The cinematic biographical portrait of an artist can go many ways depending on the painter or sculptor’s life.  Typically they highlight the struggles of the artist and how said struggles can shape their creative expression, unearthing their personal demons influencing their works as well as their own inescapable self-fulfilling prophecies preventing them from leading ordinary happy lives.  The latest endeavor to shed light on the gulf between artistic triumph borne out of personal disappointment is Mrs. Lowry & Son, a British production chronicling the dismal coexistence of painter L.S. Lowry (Timothy Spall) and his cantankerous, suffocating bedridden mother Elizabeth (Vanessa Redgrave). 

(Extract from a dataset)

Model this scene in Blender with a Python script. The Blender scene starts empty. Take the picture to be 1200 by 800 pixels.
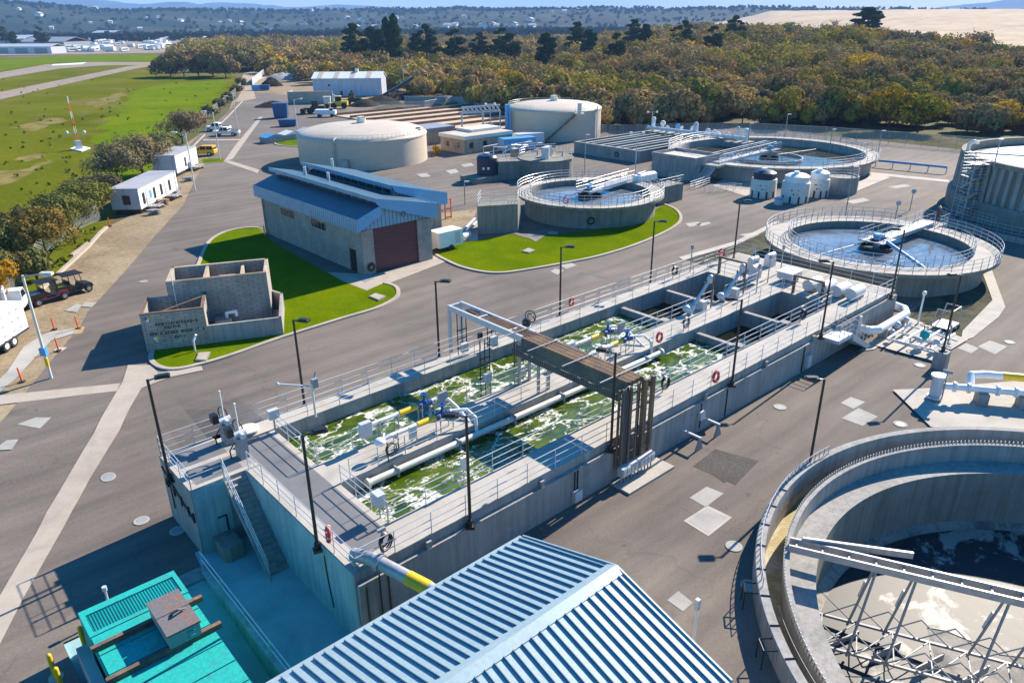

Presenting the cinematic directorial debut of theater director Adrian Noble, this low-budgeted stage-play as chamber-piece widescreen feature film is exactly as the title describes in that it primarily boils down to the two central cast members.  While the film occasionally leaves the impoverished apartment shared by Mr. Lowry and his mother, most of it takes place in the old curmudgeon’s barricaded bedroom with the ever-nasty Redgrave hurling an endless torrent of insults at Spall whose constant turning of the other cheek at her attacks become increasingly painful to witness.  Visually and sonically it’s a handsomely rendered piece with Far from the Madding Crowd composer Craig Armstrong’s score sounding very like Downton Abbey at times.  Still, it is primarily the two leads who are steering this ship.

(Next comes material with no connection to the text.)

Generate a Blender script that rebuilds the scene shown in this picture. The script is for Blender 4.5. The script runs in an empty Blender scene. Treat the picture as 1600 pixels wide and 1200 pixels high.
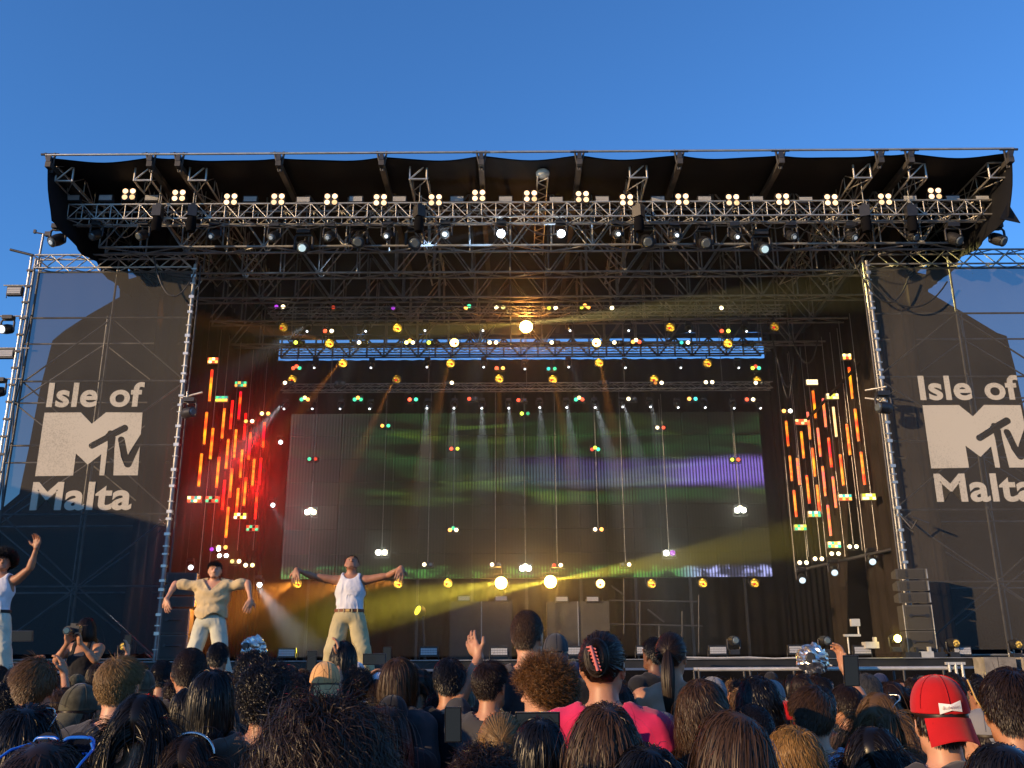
import bpy, math, random
import numpy as np
from mathutils import Vector, Matrix, Euler
from mathutils.geometry import delaunay_2d_cdt
random.seed(7); np.random.seed(7)
SC = bpy.context.scene
COL = SC.collection
R = math.radians
PI = math.pi
# ------------------------------------------------------------------ camera
F = 1440.0; PITCH = R(16.9); ROLL = R(-0.3); CAMZ = 1.75
cam_d = bpy.data.cameras.new('camera'); cam = bpy.data.objects.new('camera', cam_d); COL.objects.link(cam)
cam.location = (0, 0, CAMZ)
CR = Matrix.Rotation(R(90) + PITCH, 3, 'X') @ Matrix.Rotation(ROLL, 3, 'Z')
cam.rotation_euler = CR.to_euler()
cam_d.sensor_width = 36; cam_d.lens = F / 1600 * 36
cam_d.clip_start = 0.05; cam_d.clip_end = 3000
SC.camera = cam
# ------------------------------------------------------------------ sky, sun, exposure
SUN_EL = R(12); SUN_AZ = R(56)          # light travels towards +Y and +X
sdir = Vector((math.sin(SUN_AZ) * math.cos(SUN_EL), math.cos(SUN_AZ) * math.cos(SUN_EL), -math.sin(SUN_EL)))
w = bpy.data.worlds.new('World'); SC.world = w; w.use_nodes = True
nt = w.node_tree; bg = nt.nodes['Background']
sk = nt.nodes.new('ShaderNodeTexSky'); sk.sky_type = 'NISHITA'; sk.sun_disc = False
sk.sun_elevation = SUN_EL
to_sun = -sdir
sk.sun_rotation = math.atan2(to_sun.x, to_sun.y)
sk.air_density = 1.0; sk.dust_density = 0.0; sk.ozone_density = 7.0; sk.altitude = 0
nt.links.new(sk.outputs[0], bg.inputs[0]); bg.inputs[1].default_value = 0.15
sl = bpy.data.lights.new('sun', 'SUN'); sl.energy = 3.2; sl.angle = R(0.5); sl.color = (1.0, 0.66, 0.33)
so = bpy.data.objects.new('sun', sl); COL.objects.link(so); so.rotation_euler = sdir.to_track_quat('-Z', 'Y').to_euler()
SC.view_settings.view_transform = 'Standard'; SC.view_settings.look = 'None'
SC.view_settings.gamma = 1; SC.view_settings.exposure = 0.85; SC.view_settings.use_curve_mapping = False
SC.render.engine = 'CYCLES'
cy = SC.cycles
cy.use_denoising = True
cy.max_bounces = 6; cy.diffuse_bounces = 2; cy.glossy_bounces = 3; cy.transmission_bounces = 4
cy.transparent_max_bounces = 12; cy.volume_bounces = 0
cy.sample_clamp_indirect = 4; cy.sample_clamp_direct = 30
cy.use_adaptive_sampling = False

# ------------------------------------------------------------------ pixel -> world
def at(u, v, D):
    d = CR @ Vector((u - 800, 600 - v, -F))
    return Vector((0, 0, CAMZ)) + d * (D / d.y)
def ppm(p):                                   # photo pixels per metre at a point
    q = CR.transposed() @ (Vector(p) - Vector((0, 0, CAMZ)))
    return F / -q.z
# ------------------------------------------------------------------ materials
def _nodes(name):
    m = bpy.data.materials.new(name); m.use_nodes = True
    return m, m.node_tree, m.node_tree.nodes['Principled BSDF']
def M(name, col, rough=.6, metal=0., var=.2, scale=6., bump=0., bscale=40., spec=.5, stretch=None, sheen=0):
    m, t, b = _nodes(name); N = t.nodes; L = t.links
    b.inputs['Roughness'].default_value = rough; b.inputs['Metallic'].default_value = metal
    b.inputs['Specular IOR Level'].default_value = spec
    if sheen: b.inputs['Sheen Weight'].default_value = sheen
    tc = N.new('ShaderNodeTexCoord'); mp = N.new('ShaderNodeMapping'); L.new(tc.outputs['Object'], mp.inputs[0])
    if stretch: mp.inputs['Scale'].default_value = stretch
    nz = N.new('ShaderNodeTexNoise'); nz.inputs['Scale'].default_value = scale; nz.inputs['Detail'].default_value = 5
    L.new(mp.outputs[0], nz.inputs['Vector'])
    cr = N.new('ShaderNodeValToRGB'); c = Vector(col)
    lo = c * (1 - var); hi = c * (1 + var)
    cr.color_ramp.elements[0].color = (*lo, 1); cr.color_ramp.elements[1].color = (*[min(1, x) for x in hi], 1)
    cr.color_ramp.elements[0].position = .3; cr.color_ramp.elements[1].position = .7
    L.new(nz.outputs['Fac'], cr.inputs[0]); L.new(cr.outputs[0], b.inputs['Base Color'])
    if bump:
        n2 = N.new('ShaderNodeTexNoise'); n2.inputs['Scale'].default_value = bscale; n2.inputs['Detail'].default_value = 4
        L.new(mp.outputs[0], n2.inputs['Vector'])
        bp = N.new('ShaderNodeBump'); bp.inputs['Strength'].default_value = bump; bp.inputs['Distance'].default_value = .02
        L.new(n2.outputs['Fac'], bp.inputs['Height']); L.new(bp.outputs[0], b.inputs['Normal'])
    return m
_em = {}
def E(col, s, pattern=None):
    key = (tuple(round(x, 3) for x in col), round(s, 3), pattern)
    if key in _em: return _em[key]
    m, t, b = _nodes('lamp_glass'); N = t.nodes; L = t.links
    b.inputs['Base Color'].default_value = (*[.05 * x for x in col], 1); b.inputs['Roughness'].default_value = .25
    b.inputs['Emission Color'].default_value = (*col, 1); b.inputs['Emission Strength'].default_value = s
    if pattern:
        tc = N.new('ShaderNodeTexCoord'); vo = N.new('ShaderNodeTexVoronoi'); vo.inputs['Scale'].default_value = pattern
        L.new(tc.outputs['Object'], vo.inputs['Vector'])
        cr = N.new('ShaderNodeValToRGB'); cr.color_ramp.elements[0].color = (*col, 1); cr.color_ramp.elements[1].color = (*[.12 * x for x in col], 1)
        cr.color_ramp.elements[0].position = .3; cr.color_ramp.elements[1].position = .62
        L.new(vo.outputs['Distance'], cr.inputs[0]); L.new(cr.outputs[0], b.inputs['Emission Color'])
    m.cycles.emission_sampling = 'NONE'
    _em[key] = m
    return m
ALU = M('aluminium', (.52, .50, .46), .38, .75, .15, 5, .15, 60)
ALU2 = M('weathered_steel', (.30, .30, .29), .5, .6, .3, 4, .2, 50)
DKST = M('dark_steel', (.05, .05, .055), .5, .4, .2)
BLK = M('black_paint', (.018, .018, .02), .45, 0, .3, 9, .1)
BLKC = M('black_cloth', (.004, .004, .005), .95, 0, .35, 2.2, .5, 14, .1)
ROOFM = M('roof_membrane', (.007, .0075, .010), .7, 0, .3, .6, .3, 2, .25)
CABLE = M('black_rubber', (.02, .02, .02), .6)
DECKM = M('black_deck', (.012, .012, .012), .6, 0, .4, 3, .2)
FACE = M('frosted_plastic', (.42, .43, .45), .5, 0, .08, 60)
RED = M('red_plastic', (.5, .03, .02), .5)
# ------------------------------------------------------------------ mesh helpers
def link(name, me, mat=None, parent=None):
    o = bpy.data.objects.new(name, me); COL.objects.link(o)
    if mat is not None and me is not None:
        if len(me.materials) == 0: me.materials.append(mat)
    if parent is not None: o.parent = parent
    return o
def tag(o, label, cat, group=None, kind=None):
    if label: o['label'] = label
    if cat: o['category'] = cat
    if group: o['group'] = group
    if kind: o['kind'] = kind
    return o
def empty(name, loc=(0, 0, 0), rot=(0, 0, 0)):
    o = bpy.data.objects.new(name, None); COL.objects.link(o); o.location = loc; o.rotation_euler = rot
    o.empty_display_size = .2
    return o
def thing(name, label, cat, loc=(0, 0, 0), rot=(0, 0, 0), group=None):
    return tag(empty(name, loc, rot), label, cat, group)
class MB:
    def __init__(s): s.v = []; s.f = []; s.sm = []
    def add(s, vs, fs, smooth=False):
        o = len(s.v); s.v += [tuple(x) for x in vs]; s.f += [[i + o for i in f] for f in fs]; s.sm += [smooth] * len(fs)
        return s
    def box(s, c, d, rot=None):
        x, y, z = d[0] / 2, d[1] / 2, d[2] / 2; c = Vector(c)
        vs = [Vector(p) for p in ((-x, -y, -z), (x, -y, -z), (x, y, -z), (-x, y, -z), (-x, -y, z), (x, -y, z), (x, y, z), (-x, y, z))]
        if rot is not None: vs = [rot @ p for p in vs]
        return s.add([p + c for p in vs], [(0, 3, 2, 1), (4, 5, 6, 7), (0, 1, 5, 4), (1, 2, 6, 5), (2, 3, 7, 6), (3, 0, 4, 7)])
    def tube(s, a, b, r, n=6, r2=None, caps=True):
        a = Vector(a); b = Vector(b); d = (b - a)
        if d.length < 1e-6: return s
        d.normalize(); r2 = r if r2 is None else r2
        x = d.cross(Vector((0, 0, 1)) if abs(d.z) < .9 else Vector((1, 0, 0))).normalized(); y = d.cross(x)
        vs = []
        for p, rr in ((a, r), (b, r2)):
            for i in range(n):
                t = 2 * PI * i / n; vs.append(p + (x * math.cos(t) + y * math.sin(t)) * rr)
        fs = [(i, (i + 1) % n, n + (i + 1) % n, n + i) for i in range(n)]
        s.add(vs, fs, True)
        if caps: s.add(vs, [list(range(n))[::-1], list(range(n, 2 * n))])
        return s
    def path(s, pts, r, n=6):
        pts = [Vector(p) for p in pts]; vs = []; prev = None
        for i, p in enumerate(pts):
            d = (pts[min(i + 1, len(pts) - 1)] - pts[max(i - 1, 0)]).normalized()
            if prev is None: x = d.cross(Vector((0, 0, 1)) if abs(d.z) < .9 else Vector((1, 0, 0))).normalized()
            else: x = (prev - d * prev.dot(d)).normalized()
            prev = x; y = d.cross(x); rr = r[i] if isinstance(r, (list, tuple)) else r
            vs += [p + (x * math.cos(2 * PI * k / n) + y * math.sin(2 * PI * k / n)) * rr for k in range(n)]
        fs = [(i * n + k, i * n + (k + 1) % n, (i + 1) * n + (k + 1) % n, (i + 1) * n + k) for i in range(len(pts) - 1) for k in range(n)]
        return s.add(vs, fs, True)
    def lathe(s, prof, a, d, n=16):           # prof: (radius, distance along d)
        a = Vector(a); d = Vector(d).normalized()
        x = d.cross(Vector((0, 0, 1)) if abs(d.z) < .9 else Vector((1, 0, 0))).normalized(); y = d.cross(x)
        vs = [a + d * h + (x * math.cos(2 * PI * k / n) + y * math.sin(2 * PI * k / n)) * r for r, h in prof for k in range(n)]
        fs = [(i * n + k, i * n + (k + 1) % n, (i + 1) * n + (k + 1) % n, (i + 1) * n + k) for i in range(len(prof) - 1) for k in range(n)]
        s.add(vs, fs, True)
        return s.add(vs, [list(range(n))[::-1], [len(vs) - n + k for k in range(n)]])
    def prism(s, pts, th, axis='y'):          # outline in x,z extruded along y
        n = len(pts); vs = [(p[0], p[1], p[2]) for p in pts] + [(p[0], p[1] + th, p[2]) for p in pts]
        return s.add(vs, [list(range(n)), list(range(2 * n - 1, n - 1, -1))] + [(i, i + n, (i + 1) % n + n, (i + 1) % n) for i in range(n)])
    def mesh(s, name):
        me = bpy.data.meshes.new(name); me.from_pydata(s.v, [], s.f)
        me.polygons.foreach_set('use_smooth', s.sm); me.update()
        return me
    def obj(s, name, mat, parent=None): return link(name, s.mesh(name), mat, parent)
def npmesh(name, V, Fc, smooth=True):
    me = bpy.data.meshes.new(name); V = np.asarray(V, np.float32); Fc = np.asarray(Fc, np.int32); k = Fc.shape[1]
    me.vertices.add(len(V)); me.vertices.foreach_set('co', V.ravel())
    me.loops.add(Fc.size); me.loops.foreach_set('vertex_index', Fc.ravel())
    me.polygons.add(len(Fc)); me.polygons.foreach_set('loop_start', np.arange(0, Fc.size, k, dtype=np.int32))
    try: me.polygons.foreach_set('loop_total', np.full(len(Fc), k, np.int32))
    except Exception: pass
    me.polygons.foreach_set('use_smooth', np.full(len(Fc), smooth, bool))
    me.update(calc_edges=True)
    return me
def setmat(o, m):
    o.material_slots[0].link = 'OBJECT'; o.material_slots[0].material = m
def copy_tree(src, parent=None, mats=None):
    c = src.copy(); COL.objects.link(c); c.parent = parent
    for ch in src.children: copy_tree(ch, c)
    return c
def ordinal(i):
    W = ['first', 'second', 'third', 'fourth', 'fifth', 'sixth', 'seventh', 'eighth', 'ninth', 'tenth', 'eleventh', 'twelfth', 'thirteenth',
         'fourteenth', 'fifteenth', 'sixteenth', 'seventeenth', 'eighteenth', 'nineteenth', 'twentieth']
    return W[i] if i < 20 else 'twenty ' + W[i - 20]
HAZE = 0.014; LK = 5.2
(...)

Spall, having won the Best Actor award at Cannes for his 2014 portrayal of J.M.W. Turner in Mr. Turner, is no stranger to dramatizing the personal struggles of a renowned artist.  Redgrave is no doubt an industry veteran always at the top of her game and there were times her ferocious bursts of anger reminded me of her psychotic nun in Ken Russell’s The Devils.  At times the film touches on his insular past of being shielded from the outside world from his mother as well as trying to layer in an underdeveloped thread involving a next-door neighbor.  Mostly however, this film consists of Timothy Spall with his head hung low while enduring the verbal abuses of his mother ala Bette Davis in Now, Voyager. 

Yet for all of its honesty and nobility in efforts, something about Mrs. Lowry & Son feels undercooked and the painful episodes at home throw such a dark shadow over Mr. Lowry’s artistic successes that it begs the question whether or not it was worth all the trouble.  That it was fashioned by a theater director doesn’t hide its stage-setting limitations and only occasionally are we allowed glimpses into the heart of Mr. Lowry’s creative process.  Performances are good and somewhere in here is a story worthy of the talent involved and the pedigree of the subject in question.  It’s a well-done film but most leaving the theater will unfortunately only come away knowing the sting of Mrs. Lowry’s acidic venom rather than the beauty of her son’s painterly brilliance.